INSTRUCTION: Restate the listing that follows word for word, without its pictures.

# # # #

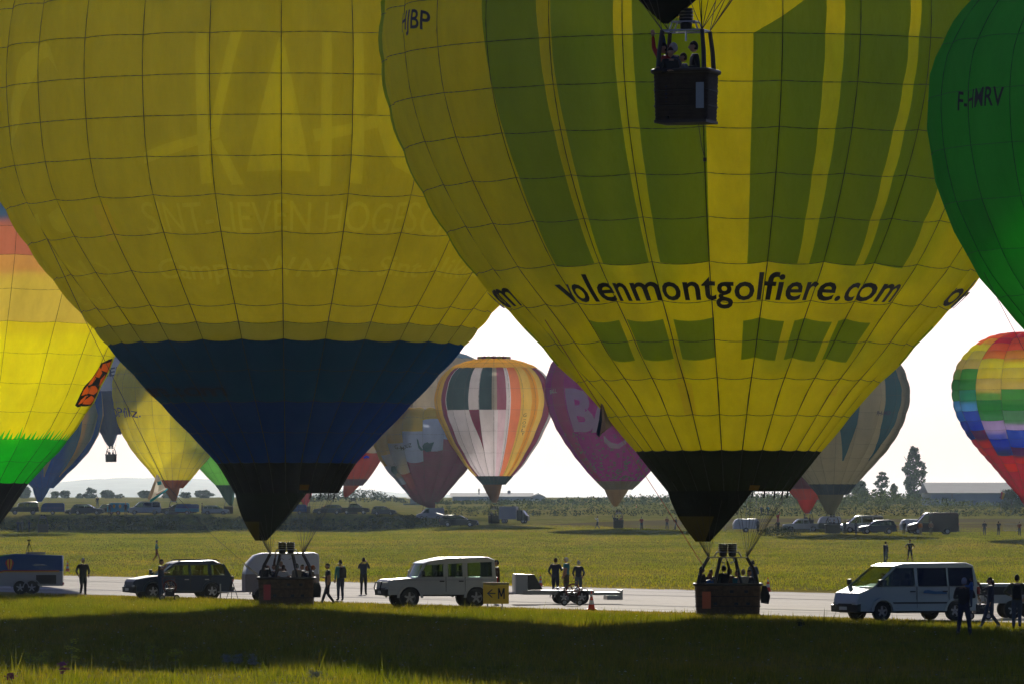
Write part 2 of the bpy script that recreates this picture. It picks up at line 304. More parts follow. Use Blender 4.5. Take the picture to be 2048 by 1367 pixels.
class Balloon:
    """cx: axis column in the photo, d: distance, pts: [(photo row, photo radius)...] bottom to top"""
    def __init__(s, cx, d, pts, N=24, th0=0.0, rows=14, billow=.10, rings=None, lean=0.0, nu=6, nv=4):
        s.s = F / d; s.d = d; s.X = (cx - 1024) / s.s; s.N = N; s.th0 = R(th0); s.bil = billow; s.nu = nu; s.nv = nv; s.lean = lean
        pr = sorted((HC + (HY - y) / s.s, r / s.s) for y, r in pts); s.z0, s.z1 = pr[0][0], pr[-1][0]
        f = pchip([p[0] for p in pr], [p[1] for p in pr])
        n = 400; s.zt = np.linspace(s.z0, s.z1, n); s.rt = np.array([max(.01, f(z)) for z in s.zt])
        s.at = np.concatenate([[0], np.cumsum(np.hypot(np.diff(s.zt), np.diff(s.rt)))])
        s.dr = np.gradient(s.rt, s.zt); s.Rm = s.rt.max()
        if rings: s.ring = sorted([float(np.interp(HC + (HY - y) / s.s, s.zt, s.at)) for y in rings] + [0.0]); 
        else: s.ring = []
        top = s.at[-1]; step = (top / rows)
        a = s.ring[-1] if s.ring else 0.0
        if not s.ring: s.ring = [0.0]
        k = max(1, round((top * .985 - a) / step)); s.ring += [a + (top * .985 - a) * (i + 1) / k for i in range(k)]
        s.root = None
    def r(s, a): return float(np.interp(a, s.at, s.rt))
    def z(s, a): return float(np.interp(a, s.at, s.zt))
    def loc(s, u, a, off=0.0, flat=False):
        """u: gore units, a: arc length up the profile"""
        r_ = s.r(a); z_ = s.z(a); dr = float(np.interp(z_, s.zt, s.dr)); L = math.hypot(1, dr); nr, nzz = 1 / L, -dr / L
        fr = u - math.floor(u); wd = 2 * math.pi * r_ / s.N
        b = s.bil * wd * (4 * fr * (1 - fr)) if not flat else 0
        if not flat:
            i = max(0, min(len(s.ring) - 2, int(np.searchsorted(s.ring, a)) - 1)); g_ = min(1, max(0, (a - s.ring[i]) / (s.ring[i + 1] - s.ring[i])))
            b += .032 * wd * math.sin(math.pi * g_) * (4 * fr * (1 - fr)); b *= min(1, a / (s.at[-1] * .06) + .25)
        th = s.th0 + 2 * math.pi * u / s.N; rr = r_ + (b + off) * nr; lz = z_ - s.z0
        return Vector((rr * math.sin(th) + s.lean * lz, -rr * math.cos(th), z_ - s.gz + (b + off) * nzz))
    def pick(s, px, py):
        """photo point -> (u, a) on the near side"""
        th = 0.0; a = None; yy = s.d
        for _ in range(25):
            z_ = HC + (HY - py) * yy / F; z_ = min(max(z_, s.z0), s.z1); r_ = float(np.interp(z_, s.zt, s.rt))
            x = (px - 1024) * yy / F - s.X - s.lean * (z_ - s.z0); q = max(-.995, min(.995, x / r_)); th = math.asin(q); yy = s.d - r_ * math.cos(th)
        return ((th - s.th0) * s.N / (2 * math.pi), float(np.interp(z_, s.zt, s.at)))
    def ucut(s, th): return (R(th) - s.th0) * s.N / (2 * math.pi)
    def az(s, py): return float(np.interp(HC + (HY - py) / s.s, s.zt, s.at))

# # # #

RESPONSE FOR THIS EXERCISE:
Write part 2 of the bpy script that recreates this picture. It picks up at line 304. More parts follow. Use Blender 4.5. Take the picture to be 2048 by 1367 pixels.
class Balloon:
    """cx: axis column in the photo, d: distance, pts: [(photo row, photo radius)...] bottom to top"""
    def __init__(s, cx, d, pts, N=24, th0=0.0, rows=14, billow=.10, rings=None, lean=0.0, nu=6, nv=4):
        s.s = F / d; s.d = d; s.X = (cx - 1024) / s.s; s.N = N; s.th0 = R(th0); s.bil = billow; s.nu = nu; s.nv = nv; s.lean = lean
        pr = sorted((HC + (HY - y) / s.s, r / s.s) for y, r in pts); s.z0, s.z1 = pr[0][0], pr[-1][0]
        f = pchip([p[0] for p in pr], [p[1] for p in pr])
        n = 400; s.zt = np.linspace(s.z0, s.z1, n); s.rt = np.array([max(.01, f(z)) for z in s.zt])
        s.at = np.concatenate([[0], np.cumsum(np.hypot(np.diff(s.zt), np.diff(s.rt)))])
        s.dr = np.gradient(s.rt, s.zt); s.Rm = s.rt.max()
        if rings: s.ring = sorted([float(np.interp(HC + (HY - y) / s.s, s.zt, s.at)) for y in rings] + [0.0]); 
        else: s.ring = []
        top = s.at[-1]; step = (top / rows)
        a = s.ring[-1] if s.ring else 0.0
        if not s.ring: s.ring = [0.0]
        k = max(1, round((top * .985 - a) / step)); s.ring += [a + (top * .985 - a) * (i + 1) / k for i in range(k)]
        s.root = None
    def r(s, a): return float(np.interp(a, s.at, s.rt))
    def z(s, a): return float(np.interp(a, s.at, s.zt))
    def loc(s, u, a, off=0.0, flat=False):
        """u: gore units, a: arc length up the profile"""
        r_ = s.r(a); z_ = s.z(a); dr = float(np.interp(z_, s.zt, s.dr)); L = math.hypot(1, dr); nr, nzz = 1 / L, -dr / L
        fr = u - math.floor(u); wd = 2 * math.pi * r_ / s.N
        b = s.bil * wd * (4 * fr * (1 - fr)) if not flat else 0
        if not flat:
            i = max(0, min(len(s.ring) - 2, int(np.searchsorted(s.ring, a)) - 1)); g_ = min(1, max(0, (a - s.ring[i]) / (s.ring[i + 1] - s.ring[i])))
            b += .032 * wd * math.sin(math.pi * g_) * (4 * fr * (1 - fr)); b *= min(1, a / (s.at[-1] * .06) + .25)
        th = s.th0 + 2 * math.pi * u / s.N; rr = r_ + (b + off) * nr; lz = z_ - s.z0
        return Vector((rr * math.sin(th) + s.lean * lz, -rr * math.cos(th), z_ - s.gz + (b + off) * nzz))
    def pick(s, px, py):
        """photo point -> (u, a) on the near side"""
        th = 0.0; a = None; yy = s.d
        for _ in range(25):
            z_ = HC + (HY - py) * yy / F; z_ = min(max(z_, s.z0), s.z1); r_ = float(np.interp(z_, s.zt, s.rt))
            x = (px - 1024) * yy / F - s.X - s.lean * (z_ - s.z0); q = max(-.995, min(.995, x / r_)); th = math.asin(q); yy = s.d - r_ * math.cos(th)
        return ((th - s.th0) * s.N / (2 * math.pi), float(np.interp(z_, s.zt, s.at)))
    def ucut(s, th): return (R(th) - s.th0) * s.N / (2 * math.pi)
    def az(s, py): return float(np.interp(HC + (HY - py) / s.s, s.zt, s.at))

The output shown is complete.